Roman d’aventure dans le plus pur style de Jules Verne où le plaisir de lire est toujours précédé par celui de rêver sur des cartes de géographie, Les Aventures du capitaine Hatteras constituent sans doute un volume mineur des Voyages extraordinaires, mais néanmoins fascinant. Plongeant dans la psyché humaine, le voyage de découverte scientifique et d’exploration tourne rapidement à l’obsession, cependant que s’y manifeste aussi la bonne humeur du docteur Clawbonny, incarnation peut-être caricaturale du désir de connaissances, mais qui n’est pas sans donner un contrepoint humoristique au récit. Les conditions climatiques rigoureuses placent néanmoins le petit groupe d’hommes devant une série d’épreuves à traverser qui confèrent à ce voyage, comme à beaucoup d’autres du cycle de Jules Verne, une dimension initiatique, symbolique, que les conditions de l’édition (et la relecture souvent castratrice de Hetzel) auront souvent brimé, mais qui surgit en toute liberté dans quelques pages suggestives.

« […] le caractère principal des avalanches polaires est une effrayante instantanéité ; elles diffèrent en cela de celles de la Suisse ou de la Norvège ; là, en effet, se forme une boule, peu considérable d’abord, qui, se grossissant des neiges et des rocs de sa route, tombe avec une rapidité croissante, dévaste les forêts, renverse les villages, mais enfin emploie un temps appréciable à se précipiter ; or, il n’en est pas ainsi dans les contrées frappées par le froid arctique ; le déplacement du bloc de glace y est inattendu, foudroyant ; sa chute n’est que l’instant de son départ, et qui le verrait osciller dans sa ligne de protection serait inévitablement écrasé par lui ; le boulet de canon n’est pas plus rapide, ni la foudre plus prompte ; se détacher, tomber, écraser ne fait qu’un pour l’avalanche des terres boréales, et cela avec le roulement formidable du tonnerre, et des répercussions étranges d’échos plus plaintifs que bruyants. Aussi, aux yeux des spectateurs stupéfaits, se produisait-il parfois de véritables changements à vue ; le pays se métamorphosait ; la montagne devenait plaine sous l’attraction d’un brusque dégel ; lorsque l’eau du ciel, infiltrée dans les fissures des grands blocs, se solidifiait au froid d’une seule nuit, elle brisait alors tout obstacle par son irrésistible expansion, plus puissante encore en se faisant glace qu’en devenant vapeur, et le phénomène s’accomplissait avec une épouvantable instantanéité. »
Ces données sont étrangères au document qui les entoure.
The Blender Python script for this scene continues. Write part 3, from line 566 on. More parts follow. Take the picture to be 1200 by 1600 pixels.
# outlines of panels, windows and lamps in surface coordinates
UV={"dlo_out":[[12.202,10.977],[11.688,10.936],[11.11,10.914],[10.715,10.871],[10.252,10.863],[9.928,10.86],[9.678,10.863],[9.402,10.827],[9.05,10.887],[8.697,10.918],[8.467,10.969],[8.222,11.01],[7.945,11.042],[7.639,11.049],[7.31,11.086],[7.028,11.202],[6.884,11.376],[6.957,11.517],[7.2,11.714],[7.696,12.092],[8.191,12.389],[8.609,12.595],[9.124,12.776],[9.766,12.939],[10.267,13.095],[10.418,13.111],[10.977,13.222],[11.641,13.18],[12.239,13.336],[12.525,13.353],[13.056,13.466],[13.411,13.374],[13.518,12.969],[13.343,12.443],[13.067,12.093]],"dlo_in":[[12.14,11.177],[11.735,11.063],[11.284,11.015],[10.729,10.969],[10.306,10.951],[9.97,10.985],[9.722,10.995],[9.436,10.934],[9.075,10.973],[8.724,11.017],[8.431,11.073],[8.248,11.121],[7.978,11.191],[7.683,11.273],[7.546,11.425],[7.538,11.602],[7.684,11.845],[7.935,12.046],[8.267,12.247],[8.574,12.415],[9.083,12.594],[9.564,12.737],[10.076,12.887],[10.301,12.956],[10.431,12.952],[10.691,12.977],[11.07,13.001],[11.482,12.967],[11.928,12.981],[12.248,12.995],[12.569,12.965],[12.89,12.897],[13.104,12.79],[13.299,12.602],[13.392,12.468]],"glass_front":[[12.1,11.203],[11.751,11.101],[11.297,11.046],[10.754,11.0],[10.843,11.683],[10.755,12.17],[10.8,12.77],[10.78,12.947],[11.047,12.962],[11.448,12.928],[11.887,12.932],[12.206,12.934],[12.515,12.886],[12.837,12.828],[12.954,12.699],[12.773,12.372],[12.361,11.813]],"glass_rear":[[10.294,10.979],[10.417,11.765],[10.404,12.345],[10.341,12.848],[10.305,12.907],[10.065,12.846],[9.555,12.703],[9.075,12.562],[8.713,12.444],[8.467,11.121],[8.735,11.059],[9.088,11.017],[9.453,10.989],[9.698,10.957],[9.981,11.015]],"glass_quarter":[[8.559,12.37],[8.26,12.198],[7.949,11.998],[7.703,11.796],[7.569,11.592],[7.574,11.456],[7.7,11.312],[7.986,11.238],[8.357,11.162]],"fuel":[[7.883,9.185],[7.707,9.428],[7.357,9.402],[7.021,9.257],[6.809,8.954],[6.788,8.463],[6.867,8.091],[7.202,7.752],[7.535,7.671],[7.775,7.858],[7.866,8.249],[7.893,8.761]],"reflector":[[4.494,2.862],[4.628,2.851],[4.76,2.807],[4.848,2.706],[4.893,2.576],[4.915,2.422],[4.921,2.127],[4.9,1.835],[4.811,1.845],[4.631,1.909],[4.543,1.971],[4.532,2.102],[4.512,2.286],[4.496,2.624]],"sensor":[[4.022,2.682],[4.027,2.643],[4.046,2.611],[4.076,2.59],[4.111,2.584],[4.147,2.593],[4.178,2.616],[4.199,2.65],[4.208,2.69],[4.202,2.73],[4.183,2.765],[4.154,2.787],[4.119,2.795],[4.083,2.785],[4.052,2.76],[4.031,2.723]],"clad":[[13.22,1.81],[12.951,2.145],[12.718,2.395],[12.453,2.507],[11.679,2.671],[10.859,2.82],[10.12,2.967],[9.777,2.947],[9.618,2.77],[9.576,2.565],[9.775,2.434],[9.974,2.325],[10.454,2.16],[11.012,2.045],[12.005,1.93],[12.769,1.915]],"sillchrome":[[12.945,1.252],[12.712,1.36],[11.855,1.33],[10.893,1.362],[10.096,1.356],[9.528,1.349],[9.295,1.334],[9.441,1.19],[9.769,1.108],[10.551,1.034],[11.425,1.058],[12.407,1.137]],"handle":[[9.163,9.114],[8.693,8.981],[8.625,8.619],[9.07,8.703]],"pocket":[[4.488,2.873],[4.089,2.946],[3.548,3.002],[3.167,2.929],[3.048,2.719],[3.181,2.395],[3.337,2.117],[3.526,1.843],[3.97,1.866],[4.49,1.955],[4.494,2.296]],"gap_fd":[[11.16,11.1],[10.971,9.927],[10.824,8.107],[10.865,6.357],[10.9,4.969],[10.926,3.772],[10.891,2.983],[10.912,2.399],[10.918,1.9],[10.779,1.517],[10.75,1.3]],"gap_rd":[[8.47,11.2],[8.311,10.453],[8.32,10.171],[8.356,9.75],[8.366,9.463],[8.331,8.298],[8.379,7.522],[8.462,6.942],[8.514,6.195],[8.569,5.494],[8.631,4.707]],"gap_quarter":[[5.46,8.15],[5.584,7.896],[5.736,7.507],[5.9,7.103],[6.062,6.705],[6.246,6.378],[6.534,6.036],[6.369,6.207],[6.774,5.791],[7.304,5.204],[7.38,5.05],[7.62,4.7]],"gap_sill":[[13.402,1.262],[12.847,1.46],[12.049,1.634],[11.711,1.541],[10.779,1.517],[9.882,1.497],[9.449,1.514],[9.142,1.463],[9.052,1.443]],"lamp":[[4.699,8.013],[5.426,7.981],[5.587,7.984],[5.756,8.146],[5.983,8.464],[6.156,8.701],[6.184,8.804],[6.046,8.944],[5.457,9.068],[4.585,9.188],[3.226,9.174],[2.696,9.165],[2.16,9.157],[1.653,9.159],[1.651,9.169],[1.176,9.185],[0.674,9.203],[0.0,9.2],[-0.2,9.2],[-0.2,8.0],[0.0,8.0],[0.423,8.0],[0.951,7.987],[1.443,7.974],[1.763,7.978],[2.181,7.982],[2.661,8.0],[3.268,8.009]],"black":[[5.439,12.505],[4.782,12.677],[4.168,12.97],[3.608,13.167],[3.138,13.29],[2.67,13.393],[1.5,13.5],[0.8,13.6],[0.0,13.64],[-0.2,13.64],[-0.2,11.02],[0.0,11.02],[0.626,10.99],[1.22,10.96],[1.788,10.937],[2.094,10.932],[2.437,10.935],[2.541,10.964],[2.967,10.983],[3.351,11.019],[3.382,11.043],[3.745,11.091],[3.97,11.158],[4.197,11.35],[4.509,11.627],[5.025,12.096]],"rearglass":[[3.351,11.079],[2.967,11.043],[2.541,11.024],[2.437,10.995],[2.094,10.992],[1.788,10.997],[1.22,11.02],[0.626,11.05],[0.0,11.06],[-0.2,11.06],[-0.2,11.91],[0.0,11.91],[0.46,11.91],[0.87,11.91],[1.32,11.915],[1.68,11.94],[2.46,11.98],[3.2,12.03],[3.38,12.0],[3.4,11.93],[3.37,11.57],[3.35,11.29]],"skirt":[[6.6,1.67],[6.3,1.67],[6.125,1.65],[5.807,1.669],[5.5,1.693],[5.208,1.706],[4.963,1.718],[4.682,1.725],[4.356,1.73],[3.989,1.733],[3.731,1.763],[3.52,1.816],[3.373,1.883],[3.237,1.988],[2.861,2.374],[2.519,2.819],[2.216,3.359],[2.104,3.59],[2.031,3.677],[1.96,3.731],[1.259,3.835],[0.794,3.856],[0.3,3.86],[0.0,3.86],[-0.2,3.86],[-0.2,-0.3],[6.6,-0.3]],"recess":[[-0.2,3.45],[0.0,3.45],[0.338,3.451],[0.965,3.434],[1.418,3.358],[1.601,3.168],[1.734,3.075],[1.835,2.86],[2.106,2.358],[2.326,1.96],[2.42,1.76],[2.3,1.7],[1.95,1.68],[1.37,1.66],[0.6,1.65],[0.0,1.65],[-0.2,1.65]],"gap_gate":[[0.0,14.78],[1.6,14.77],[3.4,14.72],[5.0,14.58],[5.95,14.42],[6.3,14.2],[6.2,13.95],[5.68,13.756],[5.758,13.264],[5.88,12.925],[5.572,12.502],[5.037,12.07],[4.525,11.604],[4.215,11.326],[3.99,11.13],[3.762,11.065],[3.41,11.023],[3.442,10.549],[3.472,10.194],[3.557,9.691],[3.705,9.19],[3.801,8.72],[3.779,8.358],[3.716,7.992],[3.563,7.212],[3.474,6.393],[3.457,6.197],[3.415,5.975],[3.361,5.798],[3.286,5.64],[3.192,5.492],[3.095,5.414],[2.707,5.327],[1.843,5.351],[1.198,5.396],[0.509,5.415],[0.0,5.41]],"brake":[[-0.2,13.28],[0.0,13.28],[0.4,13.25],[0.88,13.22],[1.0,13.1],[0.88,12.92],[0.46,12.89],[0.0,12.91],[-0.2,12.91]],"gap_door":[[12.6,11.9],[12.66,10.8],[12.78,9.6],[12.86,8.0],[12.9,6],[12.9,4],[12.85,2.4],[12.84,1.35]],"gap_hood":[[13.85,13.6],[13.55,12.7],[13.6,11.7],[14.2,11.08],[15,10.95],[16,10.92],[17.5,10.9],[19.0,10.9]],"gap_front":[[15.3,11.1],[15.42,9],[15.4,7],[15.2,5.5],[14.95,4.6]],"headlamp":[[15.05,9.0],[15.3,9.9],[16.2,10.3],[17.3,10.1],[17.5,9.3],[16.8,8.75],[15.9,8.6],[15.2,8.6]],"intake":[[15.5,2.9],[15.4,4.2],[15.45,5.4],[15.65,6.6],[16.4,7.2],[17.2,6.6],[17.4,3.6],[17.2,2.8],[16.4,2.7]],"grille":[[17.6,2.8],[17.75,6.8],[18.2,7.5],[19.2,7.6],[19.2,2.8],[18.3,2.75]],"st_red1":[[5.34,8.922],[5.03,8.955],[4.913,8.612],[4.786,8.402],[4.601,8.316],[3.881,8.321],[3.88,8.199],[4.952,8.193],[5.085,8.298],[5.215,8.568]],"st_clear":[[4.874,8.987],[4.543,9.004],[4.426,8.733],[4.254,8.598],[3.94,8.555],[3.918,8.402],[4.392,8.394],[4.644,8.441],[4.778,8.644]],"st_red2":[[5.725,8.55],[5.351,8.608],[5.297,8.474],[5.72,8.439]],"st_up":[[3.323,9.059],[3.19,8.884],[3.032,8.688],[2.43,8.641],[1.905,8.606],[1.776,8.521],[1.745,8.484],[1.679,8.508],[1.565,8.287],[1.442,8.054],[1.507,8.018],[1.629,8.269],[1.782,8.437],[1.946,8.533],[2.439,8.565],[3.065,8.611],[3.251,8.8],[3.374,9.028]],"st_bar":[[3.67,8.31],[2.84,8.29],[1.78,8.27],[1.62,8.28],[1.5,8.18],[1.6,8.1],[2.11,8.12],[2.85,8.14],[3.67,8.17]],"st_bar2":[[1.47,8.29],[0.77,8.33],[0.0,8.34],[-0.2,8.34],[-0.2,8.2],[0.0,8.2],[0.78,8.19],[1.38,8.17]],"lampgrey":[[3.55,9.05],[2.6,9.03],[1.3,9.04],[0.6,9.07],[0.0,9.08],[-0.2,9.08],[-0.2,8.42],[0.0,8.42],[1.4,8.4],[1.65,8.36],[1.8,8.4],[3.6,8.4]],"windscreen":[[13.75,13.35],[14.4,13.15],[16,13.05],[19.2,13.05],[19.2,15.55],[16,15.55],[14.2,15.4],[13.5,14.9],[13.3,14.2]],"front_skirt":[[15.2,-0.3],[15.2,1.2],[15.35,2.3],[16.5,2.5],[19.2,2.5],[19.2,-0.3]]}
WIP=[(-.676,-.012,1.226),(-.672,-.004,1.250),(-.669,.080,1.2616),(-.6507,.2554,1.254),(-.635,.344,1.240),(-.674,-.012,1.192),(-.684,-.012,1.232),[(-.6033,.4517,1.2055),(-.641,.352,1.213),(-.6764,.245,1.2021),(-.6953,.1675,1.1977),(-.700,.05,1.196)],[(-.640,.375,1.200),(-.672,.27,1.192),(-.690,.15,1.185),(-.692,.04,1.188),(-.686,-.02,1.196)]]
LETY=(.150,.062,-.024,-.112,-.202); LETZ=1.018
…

Jules VERNE, Les Aventures du capitaine Hatteras (1866) – « Voyages extraordinaires », 2
2 commentaires
Dominique · 24 avril 2025 à 9 h 54 min
C’est le premier Jules Verne que j’ai lu car il faisait partie de la bibliothèque de mon père, ces vieux livres verts illustrés
je me souviens parfaitement de cette première lecture car depuis mon plus jeune âge j’étais fan du froid arctique et antarctique et j’avais lu les aventures de Scott et Amundsen
Du coup après j’ai sauté sur le Testament d’un excentrique un excellent souvenir aussi
Ensuite et seulement ensuite sont venus les classiques du genre
Cléanthe · 24 avril 2025 à 14 h 18 min
Le Testament d’un excentrique me fait envie depuis de nombreuses années. Il a été réédité en Pléiade, je pense que je vais en profiter pour plonger enfin dans ce jeu de l’oie singulier.